32 sayılı karar İle TL nin konvertible olması ve kambiyo kısıtlamalarının kalkması, borsa nın kurulması ( daha önce tabiki borsalar ve menkul kıymetler var yani bu finansal milad falan değil) ve sermaye piyasası kanunu çıkması, Bankacılık, sigortacılık ve sermaye piyasalarında ve finans ürünlerinde batıya uyum, ihracat seferberlikleri ile ihracat patlaması yaşanması ve kapalı ekonomi birden papatya gibi açtı ( Semra hanımın da papatyaları vardı )

Böylece ANAP ın karşısına Halkçı Parti Necdet Calp i koyarak bu düzen iki kutuplu olarak dizayn edildi, hem de  12 Eylül darbecileri tarafından dizayn edildi. ( şimdiki Cumhur-Millet karşıtlığının temeli o zaman atıldı)

Bu dizayn çalışmasını yapabilmek için 1980- 1989 arasında, sağ ve sol kesimin aktif unsurları terörizm bahanesi ile törpülendi, idam edildi, hapsedildi, kısıtlandı, ötelendi bu insanlar, yaşayabilenler bu duruma şükrediyor.

Ülke bir terörizm sarmalından çıkarken görünmez el bir  ahtapot gibi ülkenin her tarafına kollarınını uzatmıştı.
Aynı anda bir görünmez el dedik ya ( aslında görünür ) işte bu el siyasal islamı parlatmaya da başladı.

Bu siyasal islamcı kesimin oyları 40 yıl önce %11 veya %12 yi geçmiyorken şimdi Cumhur ve Millet ittifakı içinde ayrı ayrı temsil ediliyor ve kamu kurumlarını da bu cemiyetlerin eline geçirmiş durumda.
 
İşte bu durum Anayasaya aykırı ve kanunlara aykırı farkındayız değil mi?

İşte bu çok şikayet ettiğimiz taraf tuttuğumuz sömürü düzeni 40 yıldır devam ediyor fakat sanırım artık sonu geldi, sürdürülebilir olmadığını hepimiz kabul ettiğimizde ise bitecek. ( sömürü düzeni aslında 1945 den sonra yerleşti ülkeye )

Uyandırmaya çalışıyorum Neo- liberalizme devam diyorsanız Cumhur veya Millet ittifakına oy vermelisiniz.

Bir de partilerden terör uzantılı olanlar var,  bu uzantılara da oy verip kendinizi hümanist oluyor ve demokrasi gereği diye hikayesi anlatılıyor. Bunlar ile organik bağını kesmeyen partiler de oy verebilirsiniz.

Hepsi Neo liberal hepsi yasalmış gibi yapan partiler.

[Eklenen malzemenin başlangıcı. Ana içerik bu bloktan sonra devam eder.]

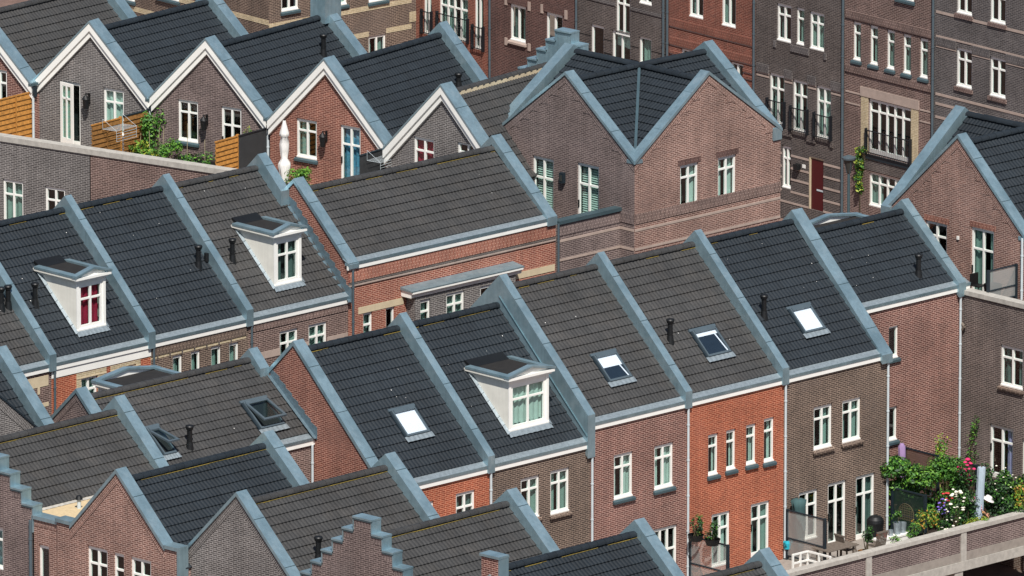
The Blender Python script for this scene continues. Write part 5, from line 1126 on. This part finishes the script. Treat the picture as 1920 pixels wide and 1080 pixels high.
parasol('short folded purple parasol against the red-brown wall', fw(F.on_v((1694, 850), -1.2)[0], -1.2), F.on_v((1690, 832), -1.2)[1] - DZ, .13, 'cloth_purple', V((-.06, 0, 0)), .4, flare=[(0, .13), (.05, .13), (.6, .12), (.95, .12), (1, .05)])
# patio furniture
def chair(label, base, rz):
    h = H('garden_chair', label, 'chair', base, 'slatted garden chairs'); a = V((math.cos(rz), math.sin(rz), 0)); b = V((-math.sin(rz), math.cos(rz), 0))
    P = lambda x, y, z: base + a * x + b * y + Z * z
    mb = MB()
    for k in range(6): mb.box(P(-.24, -.23 + k * .08, .42), a * .48, b * .06, Z * .025, 'wood_grey')
    h.part('seat', mb); mb = MB()
    for k in range(7): mb.box(P(-.23 + k * .07, -.25, .46), a * .045, b * .02, Z * .5 - b * .12, 'wood_grey')
    mb.box(P(-.26, -.37, .94), a * .52, b * .04, Z * .06, 'wood_grey'); h.part('backrest', mb)
    for x in (-.25, .22):
        for y in (-.24, .2): mb = MB(); mb.box(P(x, y, 0), a * .035, b * .035, Z * .42, 'wood_grey'); h.part('leg', mb)
        mb = MB(); mb.box(P(x - .01, -.28, .62), a * .05, b * .52, Z * .025, 'wood_grey'); mb.box(P(x, .18, .42), a * .03, b * .03, Z * .2, 'wood_grey'); h.part('armrest', mb)
chair('slatted grey wooden armchair behind the patio table', gz((1588, 1001), .97), math.radians(-50)); chair('slatted grey wooden armchair beside the white bench', gz((1642, 994), .97), math.radians(40))
tb = gz((1566, 1024), .72); h = H('garden_table', 'weathered grey slatted table in front of the frosted glass screen', 'table', tb); mb = MB()
for k in range(9): mb.box(tb + F.u * (-.75) + F.v * (-.42 + k * .095) + Z * .7, F.u * 1.5, F.v * .08, Z * .03, 'wood_grey')
h.part('tabletop', mb)
for x in (-.6, .55):
    for y in (-.32, .28): mb = MB(); mb.box(tb + F.u * x + F.v * y, F.u * .06, F.v * .06, Z * .7, 'wood_grey'); h.part('leg', mb)
bb = gz((1671, 1004), .48); h = H('garden_bench', 'white painted bench crowded with glass jars and pots', 'bench', bb); mb = MB(); mb.box(bb - F.u * .75 - F.v * .2 + Z * .42, F.u * 1.5, F.v * .42, Z * .06, 'white'); h.part('seat', mb)
mb = MB(); mb.box(bb - F.u * .72 + F.v * .16, F.u * 1.44, F.v * .04, Z * .42, 'white'); h.part('front_panel', mb)
for x in (-.7, .64): mb = MB(); mb.box(bb + F.u * x - F.v * .18, F.u * .06, F.v * .34, Z * .42, 'white'); h.part('leg', mb)
for i, (x, r_, hh, m, lab) in enumerate(((-.62, .08, .14, 'terracotta', 'small terracotta pot at the left end of the white bench'), (-.3, .09, .16, 'petal_red', 'small crimson pot on the white bench'), (-.02, .1, .2, 'lead', 'squat grey pot in the middle of the white bench'), (.3, .15, .42, 'lead', 'tall zinc vase with a green plant on the white bench'), (.58, .13, .36, 'lead', 'shorter zinc vase at the right end of the white bench'))):
    q = bb + F.u * x + Z * .48; mb = MB(); mb.lathe(V((0, 0, 0)) + q, [(0, 0), (r_ * .75, 0), (r_, hh), (r_ * .86, hh), (r_ * .8, hh * .8), (0, hh * .8)], m, 12)
    if i == 3: hv = H('flower_pot', lab, 'pot', q, 'pots on the white bench'); hv.part('vase', mb); fb = MB(); foliage(fb, q + Z * .62, (.22, .22, .34), 150, .05, GRN, 61); hv.part('plant', fb)
    else: tagm(mb.build('flower_pot', None, q), lab, 'pot', 'pots on the white bench')
q = gz((1641, 984), .6); h = H('barbecue', 'black covered barbecue with a domed top beside the terrace doors', 'barbecue', q); mb = MB(); mb.lathe(q, [(.27, .12), (.3, .6), (.31, .68), (.0, .69)], 'black', 12); h.part('cover', mb); mb = MB(); mb.lathe(q, [(.31, .69), (.29, .8), (.2, .9), (.06, .95), (0, .96)], 'black', 14); h.part('lid', mb)
for an in (0, 2.1, 4.2): mb = MB(); mb.tube(q + V((math.cos(an) * .22, math.sin(an) * .22, 0)), q + V((math.cos(an) * .22, math.sin(an) * .22, .14)), .03, 'black', n=6); h.part('leg', mb)
q = gz((1699, 945), 1.34); h = H('trellis', 'arched rusty lattice trellis in front of the green glass screen', 'trellis', q); mb = MB(); hw_ = .36
for t in range(16):
    a0, a1 = math.pi * t / 16, math.pi * (t + 1) / 16; mb.tube(q + F.v * (-math.cos(a0) * hw_) + Z * (1.0 + math.sin(a0) * .34), q + F.v * (-math.cos(a1) * hw_) + Z * (1.0 + math.sin(a1) * .34), .016, 'stem', n=6)
for s in (-1, 1): mb.tube(q + F.v * s * hw_, q + F.v * s * hw_ + Z * 1.0, .016, 'stem', n=6)
h.part('frame', mb); mb = MB()
for k in range(-4, 5):
    x = k * .085; zt_ = 1.0 + .34 * math.sqrt(max(0, 1 - (x / hw_) ** 2)); mb.tube(q + F.v * x + Z * .75, q + F.v * x + Z * zt_, .009, 'stem', n=5)
for k in range(7): zz = .78 + k * .08; w = hw_ if zz < 1 else hw_ * math.sqrt(max(0, 1 - ((zz - 1) / .34) ** 2)); mb.tube(q - F.v * w + Z * zz, q + F.v * w + Z * zz, .009, 'stem', n=5)
h.part('lattice', mb)
q = gz((1742, 930), 1.14); h = H('side_table', 'small round white pedestal table carrying red flowers', 'table', q); mb = MB(); mb.lathe(q, [(0, 1.12), (.24, 1.12), (.24, 1.16), (0, 1.16)], 'white', 16); h.part('tabletop', mb); mb = MB(); mb.tube(q, q + Z * 1.12, .03, 'white', n=8); mb.lathe(q, [(.2, 0), (.2, .03), (.03, .07)], 'white', 12); h.part('leg', mb)
bush('flowering_plant', 'potted red geranium on the small white pedestal table', 'potted plant', q + Z * 1.16, (.14, .14, .16), 60, .04, DRK, 71, bl=(9, .05, .8, .1, ['petal_red', 'petal_pink']), pot=(.09, .12, 'white'))
q = fw(-6.3, 2.6); h = H('white_railing', 'low white wooden corner railing behind the coping at the left of the patio', 'railing', q, None)
P_ = [fw(-7.0, 2.2), fw(-6.28, 2.2), fw(-6.28, 3.28)]
for p in (P_[0], (P_[0] + P_[1]) / 2, P_[1], (P_[1] + P_[2]) / 2, P_[2]): mb = MB(); mb.box(p - F.u * .03 - F.v * .03, F.u * .06, F.v * .06, Z * .92, 'white'); h.part('post', mb)
for a, b in zip(P_, P_[1:]):
    for zz in (.86, .55, .22): mb = MB(); d = b - a; s = d.cross(Z).normalized() * .05; mb.box(a - s / 2 + Z * (zz + .005), d, s, Z * .06, 'white'); h.part('rail', mb)
q = F.W(*F.on_v(c('R', 108, 680), .12)[:1], .12, F.on_v(c('R', 108, 680), .12)[1]); h = H('watering_can', 'turquoise watering can hung on the orange wall beside the downpipe', 'watering can', q - Z * .15); mb = MB(); mb.lathe(q - Z * .15, [(0, 0), (.12, 0), (.14, .2), (.11, .3), (0, .3)], 'turquoise', 12); h.part('body', mb); mb = MB(); mb.tube(q + V((.0, -.1, -.08)), q + V((-.12, -.26, .16)), .02, 'turquoise', .03, 8); h.part('spout', mb); mb = MB(); mb.tube(q + V((.1, .02, -.05)), q + V((.17, .02, .12)), .015, 'turquoise', n=6); mb.tube(q + V((.17, .02, .12)), q + V((.06, 0, .2)), .015, 'turquoise', n=6); h.part('handle', mb)
q = fw(-5.9, 2.9); mb = MB(); mb.lathe(q, [(0, 0), (.2, 0), (.26, .5), (.23, .5), (.2, .1)], 'teal_plastic', 14); tagm(mb.build('garden_tub', None, q), 'teal plastic tub behind the low white railing', 'tub')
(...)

Şimdi hepsi aynı kapıya çıkıyor, kusura bakmayın; Millet, Cumhur ve diğer partilerden bazıları.

Neo-liberalizme ışık tutalım görünür hale gelsin.

1. Sömürü düzenini görüp fark ettiyseniz ve adının “Neo-liberalizm” olduğununun farkına vardıysanız ne mutlu hepimize,

2. Bu durumu daha net görmelisiniz, Neo-liberal düzen modernliği, demokrasiyi, kişisel özgürlüğü, insanlığı ( hümanizmi ) ve gelecek umudunu temsil etmiyor sadece ve sadece sömürülmeyi hatta üçüncü sınıf vatandaşlığı teklif ediyor ( birinci sınıf olan varlıklı %10, ikinci sınıf bakılan beslenen ve bedavaya eğitilen bir de maaş bağlanmış bulunan Suriyeli sığınmacı ve kaçaklar 13 milyon kişi ve 3. sınıf insanlarda diğer Türk vatandaşları yani ülke nüfusunun  %90 lık kısmı.)

Hepimizi bu parayla ve sermaye ile ülkeyi kalkındırıyor diye kaldırıyorlar. ( bana sakın sosyalizm şöyle, kominizim böyle falan diye hikaye anlatmayın, Rusya 25 milyar dolarlık ödemeyi ertelemeseydi bu kış geçmezdi, her halde kara kaşım kara gözüm için net hata noksandan destek çakmadılar )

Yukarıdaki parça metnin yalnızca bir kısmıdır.